I honestly don't mean to belittle the thoughtfulness with which Debra Ollivier has written about her emotionally complex relationship with her nanny. And her description of France's safety net for parents sounds heavenly. But the idea that hiring a nanny is somehow a "pervasive" practice in the United States as a whole reveals an incredibly restricted worldview based on a life of extreme priviledge. I know that almost everybody in this country, both rich and poor, thinks of themselves as middle class, but surely Ollivier realizes that only the very upper end of the economic scale here can afford full-time live-in child care. I live in what (in my opinion, of course) does seem like a middle-class milieu, full of young couples having their first kids, and nobody I know is considering the nanny option.

-- Josh F.

Can you please just stop publishing articles about how hard, complex and difficult it is to be a white, upper-middle-class, educated mother. It must be so hard to have a Guatemalan housekeeper. As much as your readership might indentify with their plight, it seems like all the pieces you run about women are either about sex or how hard it is to be successful and have children.

How about writing about the real problems that mothers who are not self-absorbed and privileged face -- like awful public schools, violence and racism?

-- Mariana Aguirre

I was only a few paragraphs into "Mother for Hire" when I realized that I was subjecting myself to a type of article that is all to common on Salon: one more well-off person whining about how awful it is to be well-off. "The nanny has become a more pervasive fixture among American families"? What families? What America? Some advice for the editors of Salon: Why don't you seek out writing by people who have lived in the real world, instead of all of these spoiled whiners?

-- Stephen Perpitch-Harvey

It seems that if you can afford to hire a live-in nanny, you can damn well afford to stay home and raise your children yourself. They'll be in school and then grown and out of the house in the blink of an eye. No one said it would be easy, raising children. And no one is saying you have to sacrifice yourself to raise them. But you do need to be willing to sacrifice enough of your time to bond with them. So what if the messes don't get miraculously cleaned up?

-- M. Hiers

With Mother's Day drawing near, I'm bracing myself for an onslaught of articles on the Web, and in other media, about the difficulties facing the modern, privileged American woman who decides to have children, yet finds spending time caring for them to be tedious and unfufilling.

I am a nanny.

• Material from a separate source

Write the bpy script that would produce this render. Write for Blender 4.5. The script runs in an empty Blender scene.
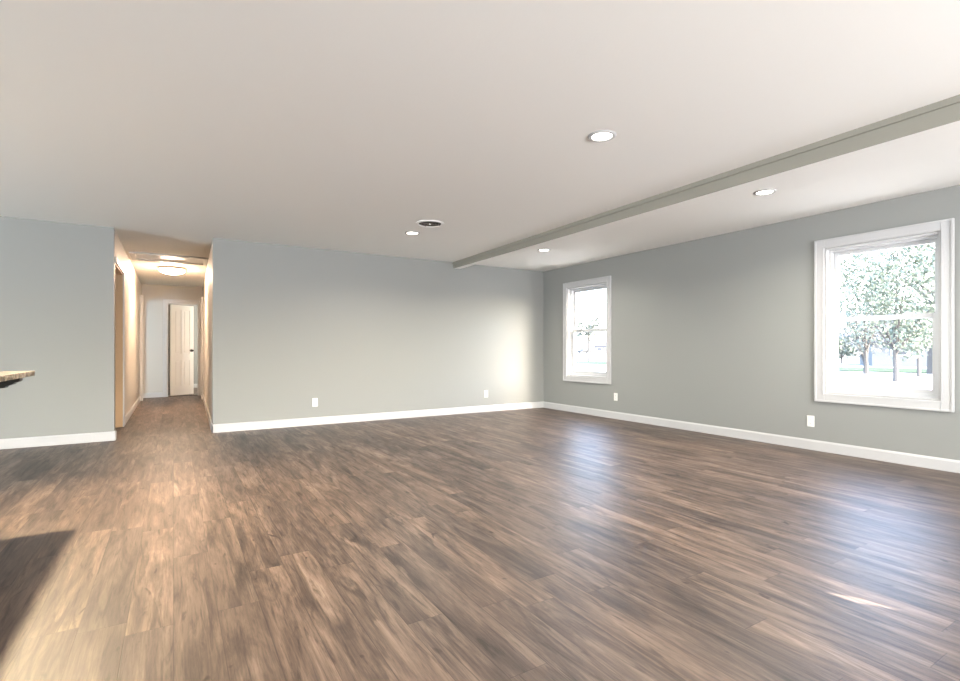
import bpy, bmesh, math, random
from mathutils import Vector, Matrix

random.seed(7)
scene = bpy.context.scene
COL = scene.collection
PI = math.pi

# ------------------------------------------------------------------ camera, sky, sun, daylight, exposure
CAM_H = 1.0500
YAW = 0.5487
FOC = 501.4                     # pixels, for a 960 px wide frame
HORIZON = 348.9                 # pixel row of the horizon

cam_d = bpy.data.cameras.new('camera')
cam = bpy.data.objects.new('camera', cam_d)
COL.objects.link(cam)
cam_d.sensor_fit = 'HORIZONTAL'
cam_d.sensor_width = 36.0
cam_d.lens = 36.0 * FOC / 960.0
cam_d.shift_y = (HORIZON - 340.5) / 960.0
cam_d.clip_end = 400
cam.location = (0, 0, CAM_H)
cam.rotation_euler = (PI / 2, 0, -YAW)
scene.camera = cam

world = bpy.data.worlds.new('sky')
scene.world = world
world.use_nodes = True
wn = world.node_tree
wn.nodes.clear()
w_out = wn.nodes.new('ShaderNodeOutputWorld')
w_bg = wn.nodes.new('ShaderNodeBackground')
w_sky = wn.nodes.new('ShaderNodeTexSky')
w_sky.sky_type = 'NISHITA'
w_sky.sun_disc = False
w_sky.sun_elevation = math.radians(40)
w_sky.sun_rotation = math.radians(158)
w_sky.air_density = 1.0
w_sky.dust_density = 4.0
w_sky.ozone_density = 1.0
w_bg.inputs['Strength'].default_value = 2.9
wn.links.new(w_sky.outputs['Color'], w_bg.inputs['Color'])
wn.links.new(w_bg.outputs['Background'], w_out.inputs['Surface'])

SUN_EL = math.radians(40)
sun_dir = Vector((0.37 * math.cos(SUN_EL), -0.929 * math.cos(SUN_EL), math.sin(SUN_EL)))   # towards the sun
sd = bpy.data.lights.new('sun', 'SUN')
sd.energy = 15.0
sd.angle = math.radians(0.12)
sd.color = (1.0, 0.97, 0.93)
sun = bpy.data.objects.new('sun', sd)
COL.objects.link(sun)
sun.rotation_euler = sun_dir.to_track_quat('Z', 'Y').to_euler()
sun.location = (20, -40, 40)


def area_light(name, loc, towards, sx, sy, power, color, spread=180):
    d = bpy.data.lights.new(name, 'AREA')
    d.shape = 'RECTANGLE'
    d.size = sx
    d.size_y = sy
    d.energy = power
    d.color = color
    d.spread = math.radians(spread)
    o = bpy.data.objects.new(name, d)
    COL.objects.link(o)
    o.location = loc
    o.rotation_euler = Vector(towards).to_track_quat('-Z', 'Y').to_euler()
    return o


# daylight at unseen left and bedroom windows; rear and end-room lights are added fill
area_light('rear_fill', (2.6, -4.26, 1.10), (-0.1, 1, 0.85), 3.3, 1.9, 500, (0.96, 0.97, 1.0))  # added behind the camera, tilted up to brighten the ceiling
area_light('daylight_left_window', (-6.56, 4.3, 1.35), (1, -0.35, 0.8), 2.0, 1.4, 300, (0.88, 0.96, 1.0))
area_light('daylight_bedroom_window', (-2.76, 10.75, 1.35), (1, 0.9, 0), 1.0, 1.2, 62, (0.42, 0.76, 1.0))
area_light('end_room_fill', (2.05, 14.3, 1.4), (-1, 0, 0), 1.0, 1.2, 70, (1.0, 0.93, 0.82))  # added lamp to brighten the end room, no window opening behind it

scene.view_settings.view_transform = 'Standard'
scene.view_settings.look = 'None'
scene.view_settings.gamma = 1.0
scene.view_settings.use_curve_mapping = False
scene.view_settings.exposure = 0.77
scene.cycles.use_denoising = True
scene.cycles.max_bounces = 10
scene.cycles.diffuse_bounces = 6
scene.cycles.caustics_reflective = False
scene.cycles.caustics_refractive = False
scene.cycles.sample_clamp_indirect = 8.0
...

I have already raised my own children as well.

Why can't we just admit the truth. In this country, many coddled, privileged women have children and then realize how difficult parenting is compared to the cushy, overpaid work they are used to. At that point they decide, I am going to find someone who can't earn as much as I am able to, and get her do it instead.

-- "Normal Nanny"

Please, can we stop hearing about the plight of upper-middle-class white American women? Please? No matter how self-aware they pretend to be, no matter how much they regret the role "society" has "forced" them to take -- these women live off the blood and sweat of other people. Their sympathy ultimately extends only to themselves. And I am genuinely tired of being asked to sympathize with yet another patrona who wants to have her cake and eat it too. As my mother would say, "Pobrecita".

-- Elizabeth S. Eguia

Ms. Ollivier forgot to note that the French also like to bring their dogs into restaurants. As another child-care advantage in France, what child would not delight in seeing Fido at the table?

Seriously, I don't know why Ms. Ollivier had to take the reader through the inventory -- I should say a veritable warehouse -- of motherhood angst. But it's the sort of angst that only the well-heeled can really appreciate.

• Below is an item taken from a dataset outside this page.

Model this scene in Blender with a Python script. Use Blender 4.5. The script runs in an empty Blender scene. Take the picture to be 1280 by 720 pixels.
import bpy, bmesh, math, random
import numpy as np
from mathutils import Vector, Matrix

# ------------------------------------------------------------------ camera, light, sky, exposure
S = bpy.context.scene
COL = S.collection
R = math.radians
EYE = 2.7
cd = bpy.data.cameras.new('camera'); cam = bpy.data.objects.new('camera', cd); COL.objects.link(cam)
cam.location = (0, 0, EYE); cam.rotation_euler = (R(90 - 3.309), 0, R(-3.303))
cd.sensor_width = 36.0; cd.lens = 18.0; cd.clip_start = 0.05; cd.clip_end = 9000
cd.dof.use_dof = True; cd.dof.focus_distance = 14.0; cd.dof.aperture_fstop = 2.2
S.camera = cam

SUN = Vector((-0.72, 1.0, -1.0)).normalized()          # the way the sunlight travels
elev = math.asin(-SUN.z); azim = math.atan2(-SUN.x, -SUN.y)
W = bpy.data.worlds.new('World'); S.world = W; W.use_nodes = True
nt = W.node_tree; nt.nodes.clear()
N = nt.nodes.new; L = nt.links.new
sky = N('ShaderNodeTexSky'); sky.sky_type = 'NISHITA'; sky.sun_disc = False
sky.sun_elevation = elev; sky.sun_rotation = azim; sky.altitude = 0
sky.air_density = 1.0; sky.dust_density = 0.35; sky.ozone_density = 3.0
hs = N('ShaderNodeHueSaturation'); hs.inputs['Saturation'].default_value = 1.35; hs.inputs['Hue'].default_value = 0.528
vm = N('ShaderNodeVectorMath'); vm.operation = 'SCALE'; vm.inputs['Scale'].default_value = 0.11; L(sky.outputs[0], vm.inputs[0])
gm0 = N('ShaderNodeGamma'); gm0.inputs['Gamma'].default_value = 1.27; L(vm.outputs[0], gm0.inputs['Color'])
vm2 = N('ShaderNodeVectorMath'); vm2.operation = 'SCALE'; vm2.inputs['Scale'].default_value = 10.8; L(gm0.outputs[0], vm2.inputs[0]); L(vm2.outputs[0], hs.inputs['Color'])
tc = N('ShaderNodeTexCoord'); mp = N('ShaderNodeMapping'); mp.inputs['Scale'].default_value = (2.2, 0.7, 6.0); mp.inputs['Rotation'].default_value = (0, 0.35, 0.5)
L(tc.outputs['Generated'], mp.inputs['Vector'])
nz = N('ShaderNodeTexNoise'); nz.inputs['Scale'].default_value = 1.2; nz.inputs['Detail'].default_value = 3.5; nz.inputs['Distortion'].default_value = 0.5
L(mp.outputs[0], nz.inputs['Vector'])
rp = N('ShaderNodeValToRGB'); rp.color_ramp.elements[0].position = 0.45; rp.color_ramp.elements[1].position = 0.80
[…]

It reminded me of what Barbara Holland has said about Washington, D.C., in the 1940s. It was a time when mothers had to worry about their children contracting polio at the local swimming pools. Indeed, the threat was so real that many pools were closed down.

Talk about issues that mothers faced in the not-so-distant past! Let's be grateful, after all, that we have the luxury to write about nannies and not childhood illnesses.

-- David Levine

As an avid reader of your site, I must say that I am dismayed at the amount of time and space you have been devoting recently to the angst of well-off (presumably) white mothers.

Do their nannies get more respect than they do? Should they add to their brood? Should they post their suidical tendencies on internationally accessible blogs? Are they overworked and undersexed (like most of America)?

I, for one, do not care.

While I agree that there is an audience for this stuff, the energy spent on the trials and tribulations of the upper-middle-class mom really seem like some kind of Betty Friedan throwback.

I never warmed to the idea that the best thing American women could do for themselves was to hire (darker but just as female) domestics in order to enhance their own white womanliness.

I'm all for "Mothers Who Think," but quite frankly, as a single black woman who looks to Salon for political and cultural analysis, I feel like I am currently outside the site's demographic and should be seeking my news elsewhere.

So, please, enough with the "I'm a rich Mommy with all the resources in the world, but ..." stuff and back to highlighting the horrors of the Bush administration, which is taking much more of a toll on working-class citizens than anyone else. I bear no grudge toward the women in these articles but, quite frankly, rather than write about it, I'd rather they cry me a river.

-- Ann Mitchell

I have never read an article on your site that filled me with such disgust.

Part of my outrage may be that as a Latino, I empathize with the trials and tribulations that many (much too many) of my fellow Latino brothers and sisters must endure thanks to our overly commercial, "everything for sale" society. It is truly in conflict with many of the values that are so inherent in the Latino culture.

Last year, many of my white liberal friends encouraged me to view the movie "A Day Without a Mexican," a fictional account of how California grinds to a halt when all the Latinos in the area mysteriously disappear. I hadn't the courage to tell them that in my heart of hearts, I would prefer to see a movie called "A Day Without White Folks," where the true value of the Latino people and our culture would be allowed to bloom.